- **Description of the task**
Copy every line of the data in which the word "scene" occurs.

==== Data section

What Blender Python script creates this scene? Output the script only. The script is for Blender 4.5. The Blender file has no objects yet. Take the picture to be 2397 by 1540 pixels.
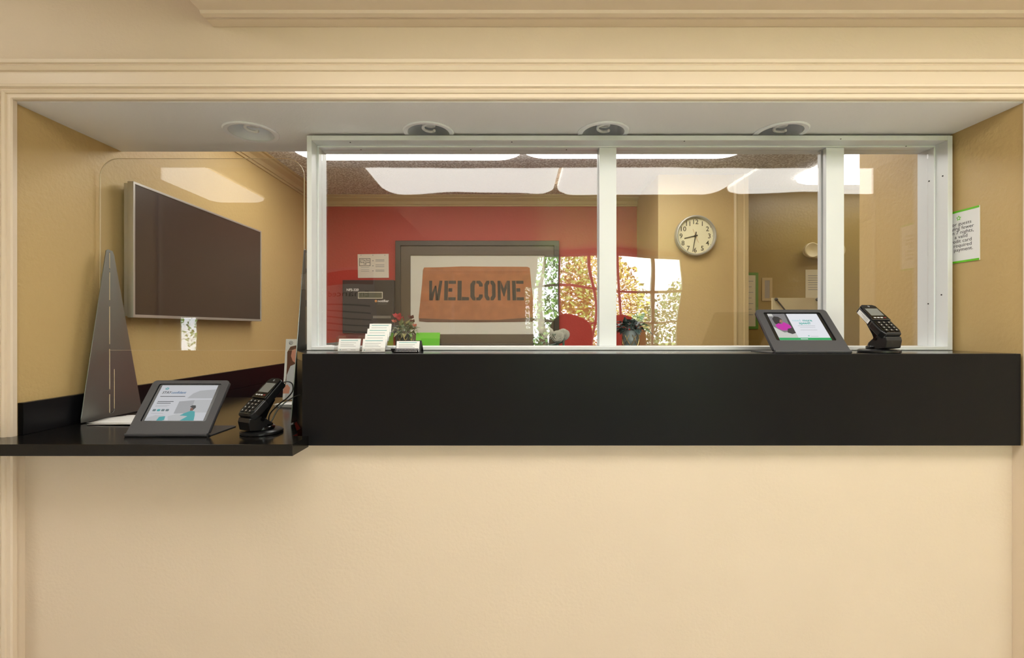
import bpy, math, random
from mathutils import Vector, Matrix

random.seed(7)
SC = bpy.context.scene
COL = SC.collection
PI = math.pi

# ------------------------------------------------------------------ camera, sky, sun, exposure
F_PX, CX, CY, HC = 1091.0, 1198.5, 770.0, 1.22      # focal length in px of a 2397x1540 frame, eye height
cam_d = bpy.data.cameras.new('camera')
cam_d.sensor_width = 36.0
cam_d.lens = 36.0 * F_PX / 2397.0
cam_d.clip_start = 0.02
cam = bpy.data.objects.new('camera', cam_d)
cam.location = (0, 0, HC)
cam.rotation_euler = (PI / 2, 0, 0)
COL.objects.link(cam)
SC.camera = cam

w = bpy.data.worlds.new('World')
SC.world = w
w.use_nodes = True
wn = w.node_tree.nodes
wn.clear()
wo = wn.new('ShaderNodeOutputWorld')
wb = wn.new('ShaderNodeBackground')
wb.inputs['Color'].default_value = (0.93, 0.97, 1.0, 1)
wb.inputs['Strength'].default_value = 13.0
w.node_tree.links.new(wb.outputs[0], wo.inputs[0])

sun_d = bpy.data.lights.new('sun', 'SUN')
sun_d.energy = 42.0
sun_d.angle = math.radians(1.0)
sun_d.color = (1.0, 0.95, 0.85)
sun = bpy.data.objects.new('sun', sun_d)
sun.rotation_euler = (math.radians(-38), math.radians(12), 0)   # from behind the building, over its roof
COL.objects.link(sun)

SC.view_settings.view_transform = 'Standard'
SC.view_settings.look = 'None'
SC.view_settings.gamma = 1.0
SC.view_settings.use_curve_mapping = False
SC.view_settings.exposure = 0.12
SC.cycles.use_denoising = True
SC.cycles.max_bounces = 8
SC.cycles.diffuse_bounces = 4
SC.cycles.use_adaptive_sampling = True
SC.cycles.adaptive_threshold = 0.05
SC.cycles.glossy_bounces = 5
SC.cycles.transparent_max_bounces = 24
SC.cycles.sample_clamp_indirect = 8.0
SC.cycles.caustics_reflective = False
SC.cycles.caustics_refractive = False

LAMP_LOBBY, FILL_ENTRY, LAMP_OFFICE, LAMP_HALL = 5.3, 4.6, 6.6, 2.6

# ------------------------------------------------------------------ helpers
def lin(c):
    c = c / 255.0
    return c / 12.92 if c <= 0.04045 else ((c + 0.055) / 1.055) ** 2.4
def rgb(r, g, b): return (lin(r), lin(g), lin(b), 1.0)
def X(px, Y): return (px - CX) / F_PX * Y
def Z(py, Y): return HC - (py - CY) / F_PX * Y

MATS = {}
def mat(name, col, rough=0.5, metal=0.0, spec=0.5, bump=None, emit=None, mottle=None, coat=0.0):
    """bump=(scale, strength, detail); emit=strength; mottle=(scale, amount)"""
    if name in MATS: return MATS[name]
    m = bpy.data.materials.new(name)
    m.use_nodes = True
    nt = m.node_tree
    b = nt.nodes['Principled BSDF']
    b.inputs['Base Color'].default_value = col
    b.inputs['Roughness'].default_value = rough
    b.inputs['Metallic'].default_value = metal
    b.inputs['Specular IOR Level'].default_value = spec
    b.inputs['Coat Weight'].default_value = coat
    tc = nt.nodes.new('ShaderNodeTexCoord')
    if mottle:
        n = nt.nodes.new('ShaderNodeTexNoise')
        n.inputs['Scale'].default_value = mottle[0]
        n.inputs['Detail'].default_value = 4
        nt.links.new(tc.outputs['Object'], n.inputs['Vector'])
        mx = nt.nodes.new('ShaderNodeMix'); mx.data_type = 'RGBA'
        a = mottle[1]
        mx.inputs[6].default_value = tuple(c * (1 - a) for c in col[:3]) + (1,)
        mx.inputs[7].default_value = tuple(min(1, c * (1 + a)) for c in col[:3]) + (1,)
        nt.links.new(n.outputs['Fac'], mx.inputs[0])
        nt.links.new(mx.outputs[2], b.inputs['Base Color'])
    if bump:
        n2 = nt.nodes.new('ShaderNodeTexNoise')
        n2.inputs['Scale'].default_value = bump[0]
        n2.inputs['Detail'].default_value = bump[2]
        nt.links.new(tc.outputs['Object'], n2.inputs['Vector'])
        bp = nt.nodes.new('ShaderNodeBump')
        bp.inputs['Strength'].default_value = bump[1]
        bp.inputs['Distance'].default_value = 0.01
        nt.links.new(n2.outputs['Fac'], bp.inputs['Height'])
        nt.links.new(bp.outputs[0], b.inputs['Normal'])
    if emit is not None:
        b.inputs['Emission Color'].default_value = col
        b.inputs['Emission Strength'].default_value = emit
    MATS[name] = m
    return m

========

- **Result for this task**
What Blender Python script creates this scene? Output the script only. The script is for Blender 4.5. The Blender file has no objects yet. Take the picture to be 2397 by 1540 pixels.
SC = bpy.context.scene